Check each line of the records below and collect those that include the word "Python".

[Scenes as source code]
## begin

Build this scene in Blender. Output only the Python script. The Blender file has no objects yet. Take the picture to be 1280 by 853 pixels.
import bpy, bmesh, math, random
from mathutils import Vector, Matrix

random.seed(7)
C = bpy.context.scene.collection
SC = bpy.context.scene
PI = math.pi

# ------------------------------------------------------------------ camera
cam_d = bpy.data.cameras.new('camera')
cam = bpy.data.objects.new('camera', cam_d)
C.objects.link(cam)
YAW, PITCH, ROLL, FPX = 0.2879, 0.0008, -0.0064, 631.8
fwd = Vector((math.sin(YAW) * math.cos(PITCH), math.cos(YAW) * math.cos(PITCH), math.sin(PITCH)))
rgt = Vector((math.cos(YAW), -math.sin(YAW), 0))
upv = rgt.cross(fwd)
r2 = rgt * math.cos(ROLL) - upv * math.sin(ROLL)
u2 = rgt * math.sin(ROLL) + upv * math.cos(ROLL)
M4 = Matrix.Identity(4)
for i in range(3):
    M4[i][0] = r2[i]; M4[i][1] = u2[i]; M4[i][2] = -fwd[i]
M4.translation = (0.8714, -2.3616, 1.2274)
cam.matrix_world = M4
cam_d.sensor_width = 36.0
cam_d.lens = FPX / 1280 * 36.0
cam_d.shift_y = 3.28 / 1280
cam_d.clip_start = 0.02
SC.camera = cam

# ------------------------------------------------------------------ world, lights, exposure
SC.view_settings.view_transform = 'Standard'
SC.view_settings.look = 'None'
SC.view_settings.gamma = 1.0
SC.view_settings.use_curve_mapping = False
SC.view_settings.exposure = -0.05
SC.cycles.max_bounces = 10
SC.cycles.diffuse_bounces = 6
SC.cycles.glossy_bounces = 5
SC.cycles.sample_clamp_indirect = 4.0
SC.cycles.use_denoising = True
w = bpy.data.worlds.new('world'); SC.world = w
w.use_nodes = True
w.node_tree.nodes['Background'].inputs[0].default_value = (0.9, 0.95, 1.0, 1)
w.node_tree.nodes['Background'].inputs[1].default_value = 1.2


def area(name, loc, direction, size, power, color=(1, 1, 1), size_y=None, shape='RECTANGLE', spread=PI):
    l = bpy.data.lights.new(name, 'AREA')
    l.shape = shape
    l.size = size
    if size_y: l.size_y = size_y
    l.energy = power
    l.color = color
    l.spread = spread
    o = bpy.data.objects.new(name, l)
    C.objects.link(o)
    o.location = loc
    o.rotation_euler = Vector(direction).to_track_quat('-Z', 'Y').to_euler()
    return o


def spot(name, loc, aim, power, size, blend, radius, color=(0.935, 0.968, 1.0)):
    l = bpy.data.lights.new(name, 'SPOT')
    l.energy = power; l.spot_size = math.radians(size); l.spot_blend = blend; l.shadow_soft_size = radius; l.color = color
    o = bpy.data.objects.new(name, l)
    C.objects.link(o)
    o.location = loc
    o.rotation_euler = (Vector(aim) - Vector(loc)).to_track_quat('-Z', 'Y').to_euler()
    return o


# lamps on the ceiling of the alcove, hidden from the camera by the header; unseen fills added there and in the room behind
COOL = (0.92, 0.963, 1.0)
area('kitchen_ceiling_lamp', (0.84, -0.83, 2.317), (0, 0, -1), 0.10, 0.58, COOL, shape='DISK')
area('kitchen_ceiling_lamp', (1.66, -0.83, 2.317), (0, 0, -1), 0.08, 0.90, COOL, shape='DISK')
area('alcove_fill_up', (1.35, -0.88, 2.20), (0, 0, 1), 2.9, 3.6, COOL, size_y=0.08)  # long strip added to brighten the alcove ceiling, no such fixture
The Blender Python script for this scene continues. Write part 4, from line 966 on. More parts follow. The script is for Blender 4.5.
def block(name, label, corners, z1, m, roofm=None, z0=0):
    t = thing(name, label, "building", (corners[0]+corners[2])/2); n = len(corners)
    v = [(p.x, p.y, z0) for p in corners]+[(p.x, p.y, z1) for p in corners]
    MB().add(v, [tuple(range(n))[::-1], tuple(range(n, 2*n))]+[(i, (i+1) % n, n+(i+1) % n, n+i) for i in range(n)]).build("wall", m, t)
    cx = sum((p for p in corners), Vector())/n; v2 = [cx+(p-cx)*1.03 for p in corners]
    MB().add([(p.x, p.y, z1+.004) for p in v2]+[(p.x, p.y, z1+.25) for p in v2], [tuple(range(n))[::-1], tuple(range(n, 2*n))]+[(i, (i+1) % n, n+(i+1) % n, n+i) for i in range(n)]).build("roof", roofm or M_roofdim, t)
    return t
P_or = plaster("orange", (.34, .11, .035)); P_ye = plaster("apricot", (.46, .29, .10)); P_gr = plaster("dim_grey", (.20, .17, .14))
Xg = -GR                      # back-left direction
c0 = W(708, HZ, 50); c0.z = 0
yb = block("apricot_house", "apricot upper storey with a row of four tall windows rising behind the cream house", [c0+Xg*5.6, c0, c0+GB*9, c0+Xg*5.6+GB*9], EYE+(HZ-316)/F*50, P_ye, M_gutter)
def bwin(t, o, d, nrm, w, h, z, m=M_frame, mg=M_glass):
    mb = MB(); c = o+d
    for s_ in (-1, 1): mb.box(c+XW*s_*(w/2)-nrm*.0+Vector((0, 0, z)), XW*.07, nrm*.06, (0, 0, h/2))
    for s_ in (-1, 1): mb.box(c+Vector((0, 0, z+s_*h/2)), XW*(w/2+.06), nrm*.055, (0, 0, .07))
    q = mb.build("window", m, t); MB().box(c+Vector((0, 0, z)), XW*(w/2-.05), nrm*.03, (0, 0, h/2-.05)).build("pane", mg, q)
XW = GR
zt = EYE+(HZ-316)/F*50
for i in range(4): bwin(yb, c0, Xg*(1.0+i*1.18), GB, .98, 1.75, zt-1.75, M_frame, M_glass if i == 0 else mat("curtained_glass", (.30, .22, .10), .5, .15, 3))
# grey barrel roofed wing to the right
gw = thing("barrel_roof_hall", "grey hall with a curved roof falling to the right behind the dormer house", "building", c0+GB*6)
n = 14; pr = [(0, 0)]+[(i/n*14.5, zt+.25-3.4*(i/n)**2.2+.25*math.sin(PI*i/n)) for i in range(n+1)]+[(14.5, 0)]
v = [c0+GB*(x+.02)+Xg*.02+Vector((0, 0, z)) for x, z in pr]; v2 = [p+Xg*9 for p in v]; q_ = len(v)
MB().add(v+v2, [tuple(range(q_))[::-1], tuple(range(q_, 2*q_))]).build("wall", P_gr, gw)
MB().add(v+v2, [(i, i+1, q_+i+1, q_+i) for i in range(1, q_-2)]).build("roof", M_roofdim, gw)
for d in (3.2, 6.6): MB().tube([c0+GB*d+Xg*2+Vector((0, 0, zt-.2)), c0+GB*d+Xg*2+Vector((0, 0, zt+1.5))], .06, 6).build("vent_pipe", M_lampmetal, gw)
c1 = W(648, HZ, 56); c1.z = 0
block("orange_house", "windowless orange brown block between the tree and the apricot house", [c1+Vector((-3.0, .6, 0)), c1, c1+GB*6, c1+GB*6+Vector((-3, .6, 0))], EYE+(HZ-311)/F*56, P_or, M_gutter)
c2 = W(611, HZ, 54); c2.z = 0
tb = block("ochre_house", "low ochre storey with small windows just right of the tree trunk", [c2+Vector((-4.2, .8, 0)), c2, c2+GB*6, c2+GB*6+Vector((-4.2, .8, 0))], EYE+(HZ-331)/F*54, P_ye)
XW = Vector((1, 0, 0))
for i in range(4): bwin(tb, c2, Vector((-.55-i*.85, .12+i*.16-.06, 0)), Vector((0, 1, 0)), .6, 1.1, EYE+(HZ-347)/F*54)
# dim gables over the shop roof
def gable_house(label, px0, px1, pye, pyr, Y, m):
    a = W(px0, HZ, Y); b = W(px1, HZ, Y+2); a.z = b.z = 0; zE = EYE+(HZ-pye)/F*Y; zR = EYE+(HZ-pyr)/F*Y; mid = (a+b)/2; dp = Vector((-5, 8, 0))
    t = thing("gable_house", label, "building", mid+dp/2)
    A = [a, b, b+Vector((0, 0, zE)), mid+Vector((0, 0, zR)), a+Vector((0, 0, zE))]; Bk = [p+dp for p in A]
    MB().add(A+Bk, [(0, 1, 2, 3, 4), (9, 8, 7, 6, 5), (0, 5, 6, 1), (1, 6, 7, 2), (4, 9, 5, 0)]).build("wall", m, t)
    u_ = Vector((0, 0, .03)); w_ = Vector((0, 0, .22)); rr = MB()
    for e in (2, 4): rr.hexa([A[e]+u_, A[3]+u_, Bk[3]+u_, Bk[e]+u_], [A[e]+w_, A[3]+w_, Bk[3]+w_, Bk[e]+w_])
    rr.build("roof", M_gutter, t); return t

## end

▶ [Response to the task]
Build this scene in Blender. Output only the Python script. The Blender file has no objects yet. Take the picture to be 1280 by 853 pixels.
The Blender Python script for this scene continues. Write part 4, from line 966 on. More parts follow. The script is for Blender 4.5.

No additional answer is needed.